Apabila semua sektor industri bisa mendapat harga gas yang kompetitif, tentu akan memberikan multiplier effect bagi perekonomian nasional serta mendongkrak daya saing produk industri nasional.

JAKARTA - Kementerian Perindustrian (Kemenperin) mendorong semua kementerian/lembaga (K/L) mendukung penguatan daya saing industri nasional. Polemik soal evaluasi penerapan harga gas murah merupakan langkah mundur yang bisa merusak daya saing manufaktur nasional.

Menteri Perindustrian, Agus Gumiwang Kartasasmita, menuturkan industri manufaktur Tanah Air makin menggeliat seiring meningkatnya permintaan baru sehingga memacu produktivitas sektor tersebut.

Kondisi ini tecermin dari laporan yang dirilis oleh S&P Global, menunjukkan bahwa Purchasing Managers Index (PMI) Manufaktur Indonesia pada Maret 2024 berada di level 54,2 atau naik 1,5 poin dibanding capaian bulan Februari yang menyentuh angka 52,7. Indeks di atas 50 menunjukkan industri ekspansif, sementara di bawah 50 menunjukkan kontraksi.

"Sektor manufaktur Indonesia sedang berada pada posisi ekspansif selama 31 bulan berturut-turut. Ini sejalan juga dengan capaian Indeks Kepercayaan Industri (IKI) pada bulan Maret yang sama-sama berada pada fase ekspansi, dengan level 53,05," kata Menperin di Jakarta, Senin (1/4).

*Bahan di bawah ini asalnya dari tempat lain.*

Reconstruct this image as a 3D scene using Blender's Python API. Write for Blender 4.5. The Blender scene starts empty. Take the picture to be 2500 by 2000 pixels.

Kinerja PMI Manufaktur Indonesia pada Maret 2024 lebih baik dibandingkan sejumlah negara peers yang masih berada di fase kontraksi, seperti Malaysia (48,4), Thailand (49,1), Vietnam (49,9), Jepang (48,2), Korea Selatan (49,3), Jerman (41,6), Prancis (45,8), dan Inggris (49,9).

Menperin kembali mengemukakan untuk meningkatkan performa sektor industri manufaktur, perlu dukungan kebijakan yang strategis seperti pemberlakuan Harga Gas Bumi Tertentu (HGBT) untuk semua sektor industri.

"Apabila semua sektor industri bisa mendapat harga gas yang kompetitif, tentu akan memberikan multiplier effect bagi perekonomian nasional serta mendongkrak daya saing produk industri kita. Kami juga optimistis PMI Manufaktur Indonesia bisa lebih tinggi lagi jika program HGBT berjalan dengan baik dan diakses semua industri.

Berdasarkan data yang dirangkum Kemenperin, kebijakan HGBT sangat dirasakan manfaatnya oleh pelaku usaha. Pada 2023, kenaikan pajak dari industri pengguna HGBT mencapai 32 persen dibanding 2019. Selain itu, sampai 2023, tercatat telah terealisasi investasi sebesar 41 triliun rupiah atau naik sebesar 34 persen dibanding pada 2019.

Selanjutnya, terdapat potensi investasi di sektor petrokimia, baja, keramik, dan kaca sebesar 225 triliun rupiah. Dampak positif lainnya selama 2020 hingga 2023 adalah peningkatan ekspor sebesar 84,98 triliun rupiah, peningkatan penerimaan pajak 27,81 triliun, peningkatan investasi 31,06 triliun rupiah, dan penurunan subsidi pupuk mencapai 13,3 triliun rupiah.

"Yang harus menjadi pertimbangan adalah bahwa HGBT telah mampu meningkatkan pendapatan APBN," papar Menperin.

Dia menyampaikan, saat ini sekitar 140 perusahaan yang telah direkomendasikan oleh Kemenperin belum ditetapkan untuk mendapatkan HGBT. Sebanyak 33 perusahaan di antaranya termasuk dalam tujuh sektor penerima sesuai Perpres 121/2020 jo Perpres 40/2016, sedangkan sisanya (107 perusahaan) berasal dari 15 sektor baru yang diusulkan Kementerian Perindustrian.

Saling Dukung

Ekonom Lembaga Penyelidikan Ekonomi dan Masyarakat Fakultas Ekonomi dan Bisnis (LPEM FEB) Universitas Indonesia (UI), Kiki Verico, menyatakan kementerian lain perlu mendukung langkah Kemenperin memperkuat sektor industri manufaktur. Sebab ke depannya, sektor tersebut berpotensi meningkatkan ekspor Indonesia dan memberikan sumbangan lebih besar bagi perekonomian nasional.

Pollyanna De Lima selaku Economics Associate Director S&P Global Market Intelligence menjelaskan bahwa industri manufaktur Indonesia menikmati kinerja terbaik pada Maret, dengan pertumbuhan output mencapai posisi tertinggi dalam 27 bulan yang didorong oleh kenaikan besar pada permintaan domestik.